CALGARY, Alberta – Crew Energy Inc. (TSX: CR; OTCQB: CWEGF) (“Crew” or the “Company”) is a growth-oriented natural gas weighted producer operating exclusively in the world-class Montney play in northeast British Columbia. The Company is pleased to announce that we have established a new record production rate in Q1 2022, and strong condensate rates from our latest completion program, setting the stage to deliver greater than 20% production per share growth and an enhanced financial position.
- RECORD Q1/22 PRODUCTION
- Q1/22 estimated average production totaled 33,300 boe per day1 (200 mmcfe), based on field estimates, a Company record representing a 27% increase over Q1/21 average production of 26,257 boe per day1 (157 mmcfe) and a 14% increase sequentially over Q4/21 average production of 29,142 boe per day1 (175 mmcfe).

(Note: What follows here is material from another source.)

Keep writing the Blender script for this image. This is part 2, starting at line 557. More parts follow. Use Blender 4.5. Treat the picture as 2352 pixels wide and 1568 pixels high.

- Based on field estimates, Q1/22 natural gas production increased 33% to 159 mmcf per day, condensate production increased 45% to 3,900 bbls per day, natural gas liquids2 (“NGLs”) increased 19% to 2,800 bbls per day and crude oil production decreased by 25% to 115 bbls per day, compared to Q1/21.
- With a strong start to 2022, full year average production is anticipated to be in-line with previously announced guidance of 31,000 to 33,000 boe per day1, which at the midpoint, represents a 21% increase over 2021.
- At these production levels, Crew’s unit costs will continue to decline, expanding margins and generating higher Adjusted Funds Flow (“AFF”).
- STRONG CONDENSATE-RICH WELLS AT GREATER SEPTIMUS
- Eight (8.0 net) extended reach horizontal ultra-condensate rich wells on the 4-14 pad were brought on stream in late Q4/21 and Q1/22, and have been flowing for periods of between 11 to 66 days before being shut-in for tie-in to permanent facilities. Last full day single well production rates from the eight wells averaged a cumulative total of 11,285 boe per day, comprised of 30,523 mcf per day of natural gas, 5,717 bbls per day of condensate and 480 bbls per day of NGLs2.
- At Crew’s 4-21 pad, two (2.0 net) Upper Montney “B” zone wells have now produced for 90 days (“IP90”) with average per well sales rates of 1,486 boe per day, comprised of 6,070 mcf per day of natural gas, 307 bbls per day of condensate and 167 bbls per day of NGLs2.
- In Q1/22, Crew drilled five (5.0 net) additional wells that will evaluate two additional zones on the Groundbirch 4-17 pad, following the success of our first three wells in the area that were drilled and completed in 2021. The initial three (3.0 net) Groundbirch wells are exceeding our Proved plus Probable area type curve forecasts, as reflected in Crew’s year-end 2021 independent reserves evaluation, with an average per well raw gas production rate after 150 days (“IP150”) of 8,976 mcf per day.
- CAPITAL EXPENDITURES ON TRACK
- Net capital expenditures3 in Q1/22 are expected to be approximately $56 million, while full year net capital expenditure3 guidance remains at $80 to $95 million with five Groundbirch wells currently planned to be completed and tied-in the last half of the year. Crew’s focus in 2022 is to generate meaningful Free Adjusted Funds Flow (“FAFF”) to reduce debt and enhance corporate sustainability.
Our team is excited with the progress made on the Company’s Two-Year Plan. In 2022, we expect to improve leverage metrics by reducing debt and increasing AFF, driving enhanced financial flexibility. AFF is expected to be enhanced through increasing production and significantly reducing per unit costs from 2020 to 2022. Underpinning these efforts is Crew’s unwavering focus on meeting or exceeding our ESG goals and remaining a safe and responsible operator and a good corporate citizen. We look forward to reporting our Q1/22 financial results on May 5th, 2022.
Footnote References
1) See table in the Advisories for production breakdown by product type as detailed in NI 51-101.
2) Excludes condensate volumes which have been reported separately.
3) Non-IFRS financial measure that does not have any standardized meaning as prescribed by International Financial Reporting Standards, and therefore, may not be comparable with calculations of similar measures or ratios for other entities. See “Advisories – Non-IFRS and Other Financial Measures” contained within this press release.